Canadian poetry was getting around. The lag was being caught up and the modern century
started.
Only the exhaustion of
paper in Britain prevented the extension of Canadian writing into the world via the
Penguins. The editor had the idea to launch each year an anthology of contemporary
Canadian poetry and prose. The widecast reading done for the Pelican supported the
conviction that enough good exportable writing was being done in Canada to justify an
annual presentation to the reading world at home and abroad. Allen Lane agreed to the
idea, said go ahead. Two years after the publication of the Pelican anthology, in 1944, Canadian
Accent was launched. In it were essays by E.K. Brown on Pratt, Leon Edel on "The
Question of Canadian Identity"; an excerpt, the actual Halifax explosion, from the
first novel by Hugh MacLennan, Barometer Rising; short stories,
"One's a Heifer" by Sinclair Ross and "Mist-Green Oats" by Raymond
Knister; and, amongst other writings, that poem, "A Psalm of Abraham, Concerning that
which he beheld upon the Heavenly Scarp", by A.M. Klein. A publisher to handle the
book in Canada was not found. Payment to the contributors had been cleared. Payments on
the second Canadian Accent were made.
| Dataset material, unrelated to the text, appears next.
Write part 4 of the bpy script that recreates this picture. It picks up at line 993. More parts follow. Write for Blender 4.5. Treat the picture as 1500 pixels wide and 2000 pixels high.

The completed, introduced, indexed
manuscript is on the editor's shelves; Hitler put it there; disgruntlement with Canada
kept it there.
The making of Canadian
writing, indeed.
The days before the
learned historians of Canadian poetry began writing were exciting. B.K. Sandwell on June
6, 1942 gave the Pelican anthology an editorial on the front page of the Saturday
Night (it was then full-spread size):
The appearance this week of a cheap pocket-size
paper-bound volume of 123 pages a Pelican Book to be exact may seem to some
a strange thing to be ranked among the major events of the week and to receive comment in
a leading item in this column. Nevertheless we propose to maintain that the publication of
the Anthology of Canadian Poetry (English) edited by Ralph
Gustafson is by the strictest standard that kind of event, and that great consequences
will flow from it. . . This anthology because of its sustained high level of
accomplishment together with its extreme accessibility, will go a long way to check the
occasionally insufferable condescension of the British intellectual towards the Canadian;
and we particularly urge our friends in the Canadian forces overseas to keep a copy handy
as a weapon of self-defense.
On July 12, 1942, William Lyon Phelps, professor
emeritus of English literature at Yale University came up to the Rotary Club of Montreal
and waved the anthology in front of the club and its guests. "Did you know you had so
many poets? A new invasion of the United States by Canada is made!" Previously he had
written that "the surest road to oblivion is to be a Canadian poet."